Industry Decoded: Jack Miller
Illustration by Lanette Behiry/Adobe Stock

Industry Decoded: How to talk about the market this holiday season 

T3 Sixty CEO Jack Miller says there's no reason to shy away from conversations about the housing market, as long as you arm yourself with knowledge first.

December 10, 2022
6 mins

Thinking big about residential real estate success requires a big-picture perspective. Industry Decoded features industry experts who can enrich your understanding of issues affecting the industry as a whole.


As friends and family gather this season, it's perfectly natural for conversations to center around the important news of people's lives: new babies, empty nesting, new jobs or retirement. These types of life changes often lead to changes in housing. As a real estate professional, it's likely that over the next few weeks of end-of-year gatherings, you will find yourself talking about the housing market. 

Most people only know what the media tells them about the market, and a lot of that lately is focused on doom and gloom. Rather than lurk by the holiday buffet and hope no one asks any questions, I would encourage you to do your homework and arm yourself with the knowledge necessary to counter the myths, and to provide perspective to your friends and family. 

This is the perfect time to study your local housing market updates, talk to your mortgage partners, pull MLS statistics and look at insights from housing industry economists. Some of my personal favorites are Lisa Sturtevant of Bright MLS, Ivy Zelman of Zelman and Associates, Ellliot Eisenberg of Laughs and Graphs, and of course our own Dr. Paul Bishop at T3 Sixty. You will find many articles covering this kind of economic news in the By the Numbers section of this very website.

When talk turns to real estate, you want others to regard you as the expert in the room. In addition to local market knowledge, these broader messages should help guide your conversations: 

Today vs. the Great Recession

You'll likely hear people compare the current change in the market to the housing crisis of 2008. Even with rising interest rates, today's housing market is much stronger, and homeowners are in a much better position financially. In 2008, there were so many houses for sale — many of them short sales and foreclosures — that prices dropped dramatically. After buyers and sellers adjust to the current interest rate conditions and pricing that works with these interest rates, it is unlikely we will see continued large drops in prices. 

Advantages for buyers

The current state of the market means more options and less competition for potential buyers. Most buyers will be able to take their time looking for houses. They'll be able to search for houses that truly fit their needs in neighborhoods where they really want to live. Another bonus: There's a good chance they won't have to endure the stressful bidding wars of the past few years. 

Looking beyond mortgage rates

People may still be overly focused on interest rates, but that is only one part of homebuying. The goal of homebuying is the house, neighborhood and lifestyle; loans come and go, and the loan is just the tool to get there.

Demand is still out there

The prices of six months or a year ago are paper gains that homeowners may need to grieve, but like any paper gain, you only get the gain if you sell. For sellers, the outlook is good to get a fair price for their home once prices finish settling to what buyers can afford with the higher interest rates — which are still reasonable from a historical perspective. Demographics are driving the demand for housing, and while people may have less to spend than they did a year ago, there is still tremendous demand for homes. 
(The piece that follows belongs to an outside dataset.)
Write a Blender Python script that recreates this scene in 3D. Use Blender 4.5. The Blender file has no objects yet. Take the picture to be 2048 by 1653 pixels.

A slowdown can be good for business

When talking to others in the industry, it's important to remember that nearly everyone was working at a frenzied pace over the past several years; many of your peers got worn out with so much business. It's perfectly OK to view this slowdown as a bit of a breather. This is a great time to evaluate staffing and systems or lean into training. Anyone who has been in business for a while knows that companies are built during downturns and recessions. Companies that are well managed will become leaders when the market recovers.

Agents will need to change their approach

If you're a broker, note that about two-thirds of all active agents have never worked in a down market, and they're going to look to you for guidance. A year ago, they were working at managing multiple offers. Today, they need to work to find  buyers and sellers. They must be in touch with their networks. If they don't have networks, they have to build them, whether that's through one-on-one outreach or door knocking or social media. Agents who learn to thrive in a tight market will find they're unstoppable when interest rates begin to drop. 

Communication with sellers is key

Agents will need to work on setting new pricing expectations with sellers, including presenting active market comparables vs. sales from six months ago. They will also need to learn (or re-learn) how to effectively share market performance feedback, such as showing and inquiry activity, in order to secure price reductions when necessary. These are seller education skills that brokers and agents used frequently in the Great Recession, and it's time to dust off those playbooks and run them again.

Chances are, you won't need to go looking for ways to turn conversations toward real estate this holiday season; it will naturally happen. And, when it does, you should be prepared to chime in with the facts and historical context that help others understand what's really going on with the housing market and how it applies to them.  


Jack Miller has held leadership roles in the real estate industry for over two decades and is currently CEO and president of T3 Sixty, one of real estate's leading management consultancies. (T3 Sixty founder Stefan Swanepoel also founded Real Estate News.) Jack also contributes to the Swanepoel Trends Report, writing about brokerage industry trends, technology in real estate and emerging business models. The views expressed in this column are solely those of the author.